Public Positions on History and Politics

Struck by the ways in which solutions to the problems of social justice in South Africa have unrealistically short time frames, Political Studies, History Workshop and WiSER at the University of the Witwatersrand, with support from the Raith Foundation, have initiated a series of public events and a research network on South African policy problems.

Almost all of the serious problems of injustice have deep institutional and cultural roots; they are often -- migrancy in mining or the gendered division of land rights -- structural. South Africans have excellent research on many of these issues, which often explains how they emerged over long periods of time and documents the kinds of compromises and mistakes that produced our current problems. Yet there are real dangers -- in rural local government, in mining, in education, in micro-finance -- of repeating mistakes that we have made in the past. There is also much to be learnt from careful comparisons between our own history and, for example, the histories of India or Brazil. A History and Policy Platform (modelled on, and affiliated with, the UK organisation at http://historyandpolicy.org) would allow us to bring the insights of our accumulated scholarship to bear on the pressing crises of social justice in a format that is accessible to non-specialists and available as a resource in perpetuity. This project will help to make the very broad and insightful academic research based in the universities – on, amongst others, government capacity, citizens life strategies, languages of rights – accessible to those designing policies for better social justice.
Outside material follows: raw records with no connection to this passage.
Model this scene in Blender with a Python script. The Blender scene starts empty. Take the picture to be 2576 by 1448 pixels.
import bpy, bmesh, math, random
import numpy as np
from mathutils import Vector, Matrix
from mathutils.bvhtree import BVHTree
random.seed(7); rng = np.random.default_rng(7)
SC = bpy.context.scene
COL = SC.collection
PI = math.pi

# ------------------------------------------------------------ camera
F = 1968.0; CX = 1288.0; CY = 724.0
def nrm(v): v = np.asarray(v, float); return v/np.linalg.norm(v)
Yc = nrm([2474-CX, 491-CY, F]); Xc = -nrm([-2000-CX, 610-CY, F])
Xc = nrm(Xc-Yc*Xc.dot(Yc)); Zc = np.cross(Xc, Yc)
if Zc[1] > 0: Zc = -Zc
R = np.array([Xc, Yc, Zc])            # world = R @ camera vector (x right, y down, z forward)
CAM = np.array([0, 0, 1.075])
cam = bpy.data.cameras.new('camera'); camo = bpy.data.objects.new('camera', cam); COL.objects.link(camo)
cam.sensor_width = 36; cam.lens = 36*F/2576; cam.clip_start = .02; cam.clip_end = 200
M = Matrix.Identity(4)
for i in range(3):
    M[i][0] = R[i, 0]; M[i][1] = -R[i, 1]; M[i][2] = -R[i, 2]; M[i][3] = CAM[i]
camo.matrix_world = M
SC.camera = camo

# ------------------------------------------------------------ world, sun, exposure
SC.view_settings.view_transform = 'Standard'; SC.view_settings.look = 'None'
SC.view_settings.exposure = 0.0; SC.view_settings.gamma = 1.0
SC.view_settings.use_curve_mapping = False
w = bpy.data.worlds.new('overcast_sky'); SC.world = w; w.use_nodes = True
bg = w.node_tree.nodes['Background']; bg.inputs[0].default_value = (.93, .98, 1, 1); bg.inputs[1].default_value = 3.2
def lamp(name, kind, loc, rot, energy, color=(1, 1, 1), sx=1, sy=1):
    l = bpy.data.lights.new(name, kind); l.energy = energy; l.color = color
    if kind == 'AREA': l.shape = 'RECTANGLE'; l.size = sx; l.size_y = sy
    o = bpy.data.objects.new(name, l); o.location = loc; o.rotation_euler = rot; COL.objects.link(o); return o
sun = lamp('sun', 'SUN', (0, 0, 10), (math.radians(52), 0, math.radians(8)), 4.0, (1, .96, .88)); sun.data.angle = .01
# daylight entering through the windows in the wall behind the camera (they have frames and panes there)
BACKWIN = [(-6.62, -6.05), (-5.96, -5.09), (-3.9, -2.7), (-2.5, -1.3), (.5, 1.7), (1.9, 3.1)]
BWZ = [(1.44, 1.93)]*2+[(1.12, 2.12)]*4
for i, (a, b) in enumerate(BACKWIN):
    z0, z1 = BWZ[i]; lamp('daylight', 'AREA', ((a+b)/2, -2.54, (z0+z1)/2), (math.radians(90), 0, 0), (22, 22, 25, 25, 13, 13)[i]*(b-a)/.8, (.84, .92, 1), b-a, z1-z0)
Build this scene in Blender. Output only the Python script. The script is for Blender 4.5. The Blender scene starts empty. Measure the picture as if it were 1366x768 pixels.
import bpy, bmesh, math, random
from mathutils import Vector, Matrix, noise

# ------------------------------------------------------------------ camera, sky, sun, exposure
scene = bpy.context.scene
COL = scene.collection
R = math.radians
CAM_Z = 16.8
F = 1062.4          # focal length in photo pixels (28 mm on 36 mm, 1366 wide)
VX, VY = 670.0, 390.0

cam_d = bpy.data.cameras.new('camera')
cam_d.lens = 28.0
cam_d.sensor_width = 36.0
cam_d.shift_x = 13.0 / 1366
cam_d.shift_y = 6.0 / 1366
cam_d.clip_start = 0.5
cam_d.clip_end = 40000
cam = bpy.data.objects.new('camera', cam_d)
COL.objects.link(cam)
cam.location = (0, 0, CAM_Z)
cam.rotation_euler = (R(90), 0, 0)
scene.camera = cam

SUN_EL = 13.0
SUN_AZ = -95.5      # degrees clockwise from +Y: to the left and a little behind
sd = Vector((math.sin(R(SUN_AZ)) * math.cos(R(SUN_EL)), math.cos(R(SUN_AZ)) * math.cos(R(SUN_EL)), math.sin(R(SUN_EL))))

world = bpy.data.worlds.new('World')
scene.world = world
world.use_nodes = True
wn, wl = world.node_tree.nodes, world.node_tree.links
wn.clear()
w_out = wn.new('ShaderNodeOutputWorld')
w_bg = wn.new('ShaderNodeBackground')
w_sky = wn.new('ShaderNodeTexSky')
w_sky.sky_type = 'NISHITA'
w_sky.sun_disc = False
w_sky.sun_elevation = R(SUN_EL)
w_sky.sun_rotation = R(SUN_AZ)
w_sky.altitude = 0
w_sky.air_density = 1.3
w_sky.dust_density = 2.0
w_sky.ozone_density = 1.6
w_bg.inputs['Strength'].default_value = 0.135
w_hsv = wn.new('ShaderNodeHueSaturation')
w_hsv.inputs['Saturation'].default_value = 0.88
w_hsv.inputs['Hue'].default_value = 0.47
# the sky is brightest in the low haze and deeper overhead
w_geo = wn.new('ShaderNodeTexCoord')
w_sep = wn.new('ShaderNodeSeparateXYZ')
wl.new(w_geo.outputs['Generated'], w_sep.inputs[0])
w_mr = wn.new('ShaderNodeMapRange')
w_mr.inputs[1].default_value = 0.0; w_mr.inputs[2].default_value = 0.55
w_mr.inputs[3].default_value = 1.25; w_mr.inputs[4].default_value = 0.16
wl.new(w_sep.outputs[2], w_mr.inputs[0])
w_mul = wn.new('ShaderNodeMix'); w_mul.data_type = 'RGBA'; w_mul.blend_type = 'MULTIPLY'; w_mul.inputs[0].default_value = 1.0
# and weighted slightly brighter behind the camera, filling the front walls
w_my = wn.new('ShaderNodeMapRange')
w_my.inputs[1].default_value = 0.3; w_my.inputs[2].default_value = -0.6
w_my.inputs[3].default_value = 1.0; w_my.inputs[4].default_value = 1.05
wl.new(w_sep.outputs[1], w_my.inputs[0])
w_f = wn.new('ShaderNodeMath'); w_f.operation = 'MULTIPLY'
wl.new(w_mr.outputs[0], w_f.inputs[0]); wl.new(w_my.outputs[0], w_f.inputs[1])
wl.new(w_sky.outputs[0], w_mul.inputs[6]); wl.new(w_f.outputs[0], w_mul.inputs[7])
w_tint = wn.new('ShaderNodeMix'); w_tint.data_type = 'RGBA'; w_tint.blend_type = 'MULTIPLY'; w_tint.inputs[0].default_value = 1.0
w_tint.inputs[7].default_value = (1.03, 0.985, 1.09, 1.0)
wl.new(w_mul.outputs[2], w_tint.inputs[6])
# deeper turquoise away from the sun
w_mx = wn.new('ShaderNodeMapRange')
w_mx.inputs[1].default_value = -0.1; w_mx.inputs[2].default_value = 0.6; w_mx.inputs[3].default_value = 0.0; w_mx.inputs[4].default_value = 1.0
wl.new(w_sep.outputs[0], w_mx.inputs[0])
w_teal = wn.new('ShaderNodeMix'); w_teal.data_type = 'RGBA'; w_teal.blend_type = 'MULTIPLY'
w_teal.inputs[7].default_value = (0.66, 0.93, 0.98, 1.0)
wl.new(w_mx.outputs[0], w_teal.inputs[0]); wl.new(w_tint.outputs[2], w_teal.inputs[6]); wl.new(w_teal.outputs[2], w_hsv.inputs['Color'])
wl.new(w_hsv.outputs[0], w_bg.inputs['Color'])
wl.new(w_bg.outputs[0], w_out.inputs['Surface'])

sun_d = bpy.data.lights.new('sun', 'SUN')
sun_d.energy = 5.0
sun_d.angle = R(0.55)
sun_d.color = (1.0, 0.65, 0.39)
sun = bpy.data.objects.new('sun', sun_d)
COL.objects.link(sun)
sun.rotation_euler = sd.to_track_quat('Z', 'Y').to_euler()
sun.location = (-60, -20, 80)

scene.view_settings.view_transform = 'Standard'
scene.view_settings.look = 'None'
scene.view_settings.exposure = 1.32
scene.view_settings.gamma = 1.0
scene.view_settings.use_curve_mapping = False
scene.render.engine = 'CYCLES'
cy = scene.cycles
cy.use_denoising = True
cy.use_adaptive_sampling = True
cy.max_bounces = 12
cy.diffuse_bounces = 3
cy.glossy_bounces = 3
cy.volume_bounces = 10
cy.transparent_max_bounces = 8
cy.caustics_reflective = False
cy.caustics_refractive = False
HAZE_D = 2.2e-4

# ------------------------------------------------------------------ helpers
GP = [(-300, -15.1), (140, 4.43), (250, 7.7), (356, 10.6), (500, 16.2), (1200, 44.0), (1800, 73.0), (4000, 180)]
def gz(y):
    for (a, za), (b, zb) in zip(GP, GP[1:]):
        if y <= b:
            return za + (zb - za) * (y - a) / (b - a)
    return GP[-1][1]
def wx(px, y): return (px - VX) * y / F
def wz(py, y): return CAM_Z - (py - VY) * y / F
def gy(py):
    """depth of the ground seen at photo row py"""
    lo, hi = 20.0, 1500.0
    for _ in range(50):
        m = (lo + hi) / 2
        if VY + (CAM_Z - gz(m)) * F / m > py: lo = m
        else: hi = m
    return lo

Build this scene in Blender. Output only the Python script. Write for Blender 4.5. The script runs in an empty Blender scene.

This project will consist of three parts:

1) A series of public events on one of the issues listed below scheduled for the last Monday of every month at 5pm. At the event a panel of interesting commentators will engage with a short paper produced by an expert in the field. Each event will be carefully advertised in the media, and directed at the NGOs and other organisations working in the field. The proceedings will be recorded, broadcast live on the Internet and recorded on-line.

2) Each paper, following the model developed by History and Policy, will review the historical determinants of the selected problem facing South Africans as individuals and as a society; it will also briefly explain how the problem has been addressed in the past and with what results. Additionally, the paper will summarise how the same issue is being addressed in other societies, especially our peers in terms of per capita GDP and history. And it will identify and highlight the structures and systems which can (and cannot) be addressed. Each paper will provide an extensive bibliography.

3) The papers will be stored, and made easily accessible, on a web site developed and hosted by WISER. Using the existing WISER resources, the web site will also work as a platform for publicizing the accumulating research.

We encourage those interested in this project, and these events, to sign up for email notifications at http://wiser.wits.ac.za/mail.

The series will be launched by the Vice Chancellor, Professor Adam Habib, in the Seminar Room at WISER on March 24 at 5pm.

Other topics in the Public Positions series will include:

  • Police against the People

  • The crisis of democratic representation in local government

  • Property, communal land, and traditional leadership

  • Politics and poetics of Infrastructure

  • Public and Private Health Systems and the quality of care

  • Curating the City and Urban Citizenship

  • The matric as metric

  • The assault on the female body

  • No register, no rights? property ownership in South Africa

  • Race, media and the rupturing of the public sphere

  • The politics of social grants

  • The Value of Public Interest Law and Advocacy

  • Curriculum Crisis: Do our schools equip learners to learn?